Musica, teatro, cinema: ancora qualche riflessione su questi segmenti tanto vitali nella nostra regione...

Mi sembra di poter dire che sul contemporaneo abbiamo costruito un modello, dando spazio in modo incisivo al Novecento e al nostro tempo. Nei teatri la musica classica ha intrecciato i suoi percorsi con altre forme: penso al Comunale di Bologna, al programma che ha elaborato per quest'anno. È un lavoro che guarda al futuro, intanto però è stato fondamentale costruire modelli che permettono una rete di interventi diversi, ma correlati: dal jazz al blues, dal rock alla musica contemporanea, portando in regione nomi di altissimo livello internazionale. Nell'ambito del teatro di prosa ritengo che il risultato più eclatante riguardi la programmazione triennale che abbiamo realizzato per il festival di Santarcangelo. Qui abbiamo riunito le tre compagnie più prestigiose che esistono in regione: Socìetas Raffaello Sanzio, Motus e Teatro delle Albe, un biglietto da visita davvero importante per l'Emilia-Romagna in giro per il mondo. L'attività di queste compagnie porta in Italia un modello europeo e ci permette di alimentare il mercato interno con le sue eccellenze: il mio sogno è che nei nostri teatri di prosa ci sia almeno un loro spettacolo per ogni stagione. Risultati importanti, seppure con poche risorse, li raccogliamo anche nell'ambito della danza, dove c'è una tradizione nutrita dall'ATER Balletto ma anche dall'attenzione a nuove compagnie. Sul versante del cinema abbiamo ottenuto risultati importanti nel settore dell'animazione e dei documentari, spesso trascurati nel nostro Paese.

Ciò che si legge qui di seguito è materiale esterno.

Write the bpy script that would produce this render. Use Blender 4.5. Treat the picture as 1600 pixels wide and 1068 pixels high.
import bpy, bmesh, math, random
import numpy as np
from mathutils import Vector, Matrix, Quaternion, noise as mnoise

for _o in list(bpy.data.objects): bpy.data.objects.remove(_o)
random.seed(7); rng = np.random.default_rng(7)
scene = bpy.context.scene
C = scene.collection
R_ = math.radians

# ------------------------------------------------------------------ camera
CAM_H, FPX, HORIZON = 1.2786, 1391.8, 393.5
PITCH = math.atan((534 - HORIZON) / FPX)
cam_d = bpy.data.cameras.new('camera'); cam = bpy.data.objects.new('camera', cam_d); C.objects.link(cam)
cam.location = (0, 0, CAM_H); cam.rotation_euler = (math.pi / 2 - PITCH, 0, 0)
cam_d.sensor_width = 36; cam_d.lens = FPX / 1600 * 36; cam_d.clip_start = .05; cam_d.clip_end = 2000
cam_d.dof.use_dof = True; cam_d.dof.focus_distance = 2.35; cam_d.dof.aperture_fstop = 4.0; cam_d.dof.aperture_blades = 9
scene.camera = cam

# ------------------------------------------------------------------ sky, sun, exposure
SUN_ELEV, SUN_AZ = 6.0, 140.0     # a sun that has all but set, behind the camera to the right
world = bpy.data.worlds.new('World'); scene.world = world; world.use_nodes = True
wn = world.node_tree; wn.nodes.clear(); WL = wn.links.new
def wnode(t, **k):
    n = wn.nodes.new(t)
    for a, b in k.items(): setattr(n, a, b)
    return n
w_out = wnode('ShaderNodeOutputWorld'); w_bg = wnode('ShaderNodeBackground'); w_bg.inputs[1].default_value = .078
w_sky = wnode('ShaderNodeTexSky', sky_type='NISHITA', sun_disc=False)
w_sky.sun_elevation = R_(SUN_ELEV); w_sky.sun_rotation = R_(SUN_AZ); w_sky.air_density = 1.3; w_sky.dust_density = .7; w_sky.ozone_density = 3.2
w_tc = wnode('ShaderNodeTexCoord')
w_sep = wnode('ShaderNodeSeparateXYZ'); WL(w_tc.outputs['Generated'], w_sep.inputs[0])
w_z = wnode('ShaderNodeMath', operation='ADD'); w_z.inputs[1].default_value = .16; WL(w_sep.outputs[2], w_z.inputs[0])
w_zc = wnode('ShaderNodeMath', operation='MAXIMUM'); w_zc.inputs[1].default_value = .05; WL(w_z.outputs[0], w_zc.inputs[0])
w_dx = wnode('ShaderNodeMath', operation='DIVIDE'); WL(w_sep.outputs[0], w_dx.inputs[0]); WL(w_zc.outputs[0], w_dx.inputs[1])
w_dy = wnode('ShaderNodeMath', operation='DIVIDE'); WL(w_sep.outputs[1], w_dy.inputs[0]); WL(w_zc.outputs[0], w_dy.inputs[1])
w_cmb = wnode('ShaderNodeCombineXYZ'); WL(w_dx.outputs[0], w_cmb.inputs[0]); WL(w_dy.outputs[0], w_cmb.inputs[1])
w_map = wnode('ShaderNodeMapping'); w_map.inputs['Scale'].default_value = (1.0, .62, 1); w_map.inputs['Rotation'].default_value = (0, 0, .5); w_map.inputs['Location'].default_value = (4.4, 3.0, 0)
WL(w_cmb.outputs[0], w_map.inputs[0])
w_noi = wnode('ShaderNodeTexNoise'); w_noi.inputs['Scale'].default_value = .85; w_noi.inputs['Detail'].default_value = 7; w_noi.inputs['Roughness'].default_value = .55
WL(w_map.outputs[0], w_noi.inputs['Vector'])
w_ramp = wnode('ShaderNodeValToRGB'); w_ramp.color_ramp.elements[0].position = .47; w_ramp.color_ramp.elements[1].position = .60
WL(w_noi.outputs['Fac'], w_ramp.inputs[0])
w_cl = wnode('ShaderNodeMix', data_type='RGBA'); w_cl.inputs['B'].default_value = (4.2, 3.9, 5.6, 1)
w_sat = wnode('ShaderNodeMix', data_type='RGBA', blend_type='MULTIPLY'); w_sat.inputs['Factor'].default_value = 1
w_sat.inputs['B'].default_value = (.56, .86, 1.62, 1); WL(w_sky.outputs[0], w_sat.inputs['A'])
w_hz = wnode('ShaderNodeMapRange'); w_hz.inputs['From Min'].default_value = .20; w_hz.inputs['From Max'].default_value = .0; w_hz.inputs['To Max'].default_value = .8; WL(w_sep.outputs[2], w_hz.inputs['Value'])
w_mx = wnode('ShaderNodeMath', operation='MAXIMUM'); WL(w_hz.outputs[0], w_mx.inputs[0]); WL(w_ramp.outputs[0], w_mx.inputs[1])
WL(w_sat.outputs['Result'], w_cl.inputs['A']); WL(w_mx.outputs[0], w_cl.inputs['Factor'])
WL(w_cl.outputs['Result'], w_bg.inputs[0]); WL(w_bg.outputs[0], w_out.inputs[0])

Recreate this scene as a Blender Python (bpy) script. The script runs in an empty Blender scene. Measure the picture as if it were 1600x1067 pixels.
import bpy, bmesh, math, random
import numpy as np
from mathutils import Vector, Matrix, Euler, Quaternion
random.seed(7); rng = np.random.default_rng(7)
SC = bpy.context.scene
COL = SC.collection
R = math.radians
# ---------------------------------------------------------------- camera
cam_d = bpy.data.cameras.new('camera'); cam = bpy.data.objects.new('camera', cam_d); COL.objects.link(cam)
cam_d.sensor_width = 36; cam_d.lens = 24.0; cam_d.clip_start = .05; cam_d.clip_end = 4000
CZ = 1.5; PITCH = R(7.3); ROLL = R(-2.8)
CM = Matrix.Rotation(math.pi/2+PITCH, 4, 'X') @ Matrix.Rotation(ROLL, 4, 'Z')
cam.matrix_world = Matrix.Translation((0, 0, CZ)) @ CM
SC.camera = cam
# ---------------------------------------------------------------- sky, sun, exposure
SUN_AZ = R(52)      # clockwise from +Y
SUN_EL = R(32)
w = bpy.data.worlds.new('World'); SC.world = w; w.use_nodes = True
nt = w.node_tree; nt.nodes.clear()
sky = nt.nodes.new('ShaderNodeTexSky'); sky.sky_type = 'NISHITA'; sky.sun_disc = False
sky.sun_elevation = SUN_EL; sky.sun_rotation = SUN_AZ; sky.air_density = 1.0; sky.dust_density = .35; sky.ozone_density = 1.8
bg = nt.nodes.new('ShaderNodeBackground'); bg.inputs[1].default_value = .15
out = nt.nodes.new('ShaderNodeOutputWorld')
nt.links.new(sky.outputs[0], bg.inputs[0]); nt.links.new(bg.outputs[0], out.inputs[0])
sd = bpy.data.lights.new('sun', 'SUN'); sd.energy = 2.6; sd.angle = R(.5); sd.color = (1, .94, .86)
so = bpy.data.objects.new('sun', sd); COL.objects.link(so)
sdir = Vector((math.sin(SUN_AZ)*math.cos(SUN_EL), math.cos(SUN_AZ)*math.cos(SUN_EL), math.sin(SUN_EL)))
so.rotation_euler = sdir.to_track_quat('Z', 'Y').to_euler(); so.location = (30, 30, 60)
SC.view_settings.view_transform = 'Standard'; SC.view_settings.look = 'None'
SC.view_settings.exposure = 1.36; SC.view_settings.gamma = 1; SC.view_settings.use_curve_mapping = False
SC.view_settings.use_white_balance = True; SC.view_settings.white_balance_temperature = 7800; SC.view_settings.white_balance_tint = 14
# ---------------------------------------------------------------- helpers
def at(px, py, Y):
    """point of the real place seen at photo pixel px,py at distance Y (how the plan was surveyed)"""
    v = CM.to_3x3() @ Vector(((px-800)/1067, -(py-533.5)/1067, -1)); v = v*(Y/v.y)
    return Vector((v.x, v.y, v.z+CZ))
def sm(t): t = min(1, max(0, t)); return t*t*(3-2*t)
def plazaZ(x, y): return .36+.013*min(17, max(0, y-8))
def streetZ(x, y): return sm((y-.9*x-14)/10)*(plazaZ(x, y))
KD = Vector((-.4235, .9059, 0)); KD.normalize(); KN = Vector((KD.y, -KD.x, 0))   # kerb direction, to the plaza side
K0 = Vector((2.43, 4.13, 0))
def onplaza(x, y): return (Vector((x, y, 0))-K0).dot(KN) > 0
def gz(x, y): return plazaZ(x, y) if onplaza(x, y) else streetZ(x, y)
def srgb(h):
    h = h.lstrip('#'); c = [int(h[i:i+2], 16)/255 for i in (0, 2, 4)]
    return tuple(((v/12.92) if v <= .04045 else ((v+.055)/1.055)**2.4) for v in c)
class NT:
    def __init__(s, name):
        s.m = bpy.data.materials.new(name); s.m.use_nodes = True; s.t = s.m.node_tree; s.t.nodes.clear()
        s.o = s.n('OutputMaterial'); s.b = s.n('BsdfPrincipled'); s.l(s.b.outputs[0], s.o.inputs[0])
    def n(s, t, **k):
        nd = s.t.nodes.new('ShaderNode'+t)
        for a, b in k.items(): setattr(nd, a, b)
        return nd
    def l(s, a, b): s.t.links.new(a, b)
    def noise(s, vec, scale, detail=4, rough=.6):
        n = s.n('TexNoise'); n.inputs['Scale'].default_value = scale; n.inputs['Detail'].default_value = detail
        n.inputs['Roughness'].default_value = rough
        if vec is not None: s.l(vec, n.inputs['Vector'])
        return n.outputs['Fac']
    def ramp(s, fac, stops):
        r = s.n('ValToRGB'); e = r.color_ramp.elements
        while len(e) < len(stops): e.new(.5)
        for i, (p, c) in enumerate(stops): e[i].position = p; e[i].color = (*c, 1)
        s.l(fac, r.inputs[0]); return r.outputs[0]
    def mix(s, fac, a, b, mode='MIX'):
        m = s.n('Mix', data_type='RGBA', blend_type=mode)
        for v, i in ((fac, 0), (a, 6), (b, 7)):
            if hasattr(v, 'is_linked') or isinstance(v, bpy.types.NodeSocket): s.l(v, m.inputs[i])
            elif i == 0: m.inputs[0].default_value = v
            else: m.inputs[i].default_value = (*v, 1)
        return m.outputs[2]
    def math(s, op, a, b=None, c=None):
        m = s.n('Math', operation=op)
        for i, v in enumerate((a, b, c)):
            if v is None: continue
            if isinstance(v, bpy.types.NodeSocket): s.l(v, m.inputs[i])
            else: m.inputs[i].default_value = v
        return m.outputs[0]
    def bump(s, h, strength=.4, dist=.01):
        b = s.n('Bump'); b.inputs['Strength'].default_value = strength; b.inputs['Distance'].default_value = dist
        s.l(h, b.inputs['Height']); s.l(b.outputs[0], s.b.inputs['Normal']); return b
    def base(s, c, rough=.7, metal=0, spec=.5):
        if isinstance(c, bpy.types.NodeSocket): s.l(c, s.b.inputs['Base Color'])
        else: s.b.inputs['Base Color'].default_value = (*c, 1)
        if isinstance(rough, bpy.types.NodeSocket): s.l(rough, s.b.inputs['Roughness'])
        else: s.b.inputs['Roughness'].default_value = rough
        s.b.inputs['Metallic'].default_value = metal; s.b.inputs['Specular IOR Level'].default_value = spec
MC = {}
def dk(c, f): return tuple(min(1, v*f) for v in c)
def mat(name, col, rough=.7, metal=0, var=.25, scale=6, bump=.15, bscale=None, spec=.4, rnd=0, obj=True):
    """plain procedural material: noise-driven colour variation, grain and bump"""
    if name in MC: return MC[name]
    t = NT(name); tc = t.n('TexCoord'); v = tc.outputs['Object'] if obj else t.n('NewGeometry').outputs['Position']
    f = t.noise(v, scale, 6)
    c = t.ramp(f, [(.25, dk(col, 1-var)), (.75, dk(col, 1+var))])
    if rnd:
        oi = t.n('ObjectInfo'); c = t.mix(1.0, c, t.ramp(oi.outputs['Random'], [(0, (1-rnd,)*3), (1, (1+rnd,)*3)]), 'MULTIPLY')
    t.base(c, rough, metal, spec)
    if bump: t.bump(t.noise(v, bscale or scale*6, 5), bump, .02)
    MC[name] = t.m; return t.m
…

In prospettiva si deve ragionare su modelli diversi e unire le forze. Una componente su cui bisogna lavorare nella prossima legislatura è quella delle "partecipate": Fondazione Toscanini, ATER - Associazione teatrale Emilia Romagna, ERT - Emilia Romagna Teatro. Hanno problematiche e politiche diverse, ma un tema comune c'è e a partire da questo vanno aggiornate con una riforma. Una riforma condivisa, cauta, frutto di una riflessione intelligente per mettere meglio a sistema le risorse da impiegare. Questa regione lavora sulla differenziazione dell'offerta, proprio per la pluralità delle risorse artistiche di cui dispone. Non possiamo investire su un solo segmento, non siamo un territorio monotematico, e facciamo attenzione a non scivolare su interventi paraturistici: che senso ha, per esempio, dare contributi perché i nostri luoghi divengano locations per una fiction? Non serve questo tipo di esborsi per attirare l'attenzione sul nostro patrimonio. Serve lavorare su progetti innovativi, obiettivi precisi. Mettiamo insieme forze e risorse che costituiscano una massa critica. La priorità deve essere questa. E poi percepire la mobilità continua della cultura.


Nota

(1) V.Cicala, V. Ferorelli, Mettere in valore, "IBC", XV, 2007, 1, pp. 6-7.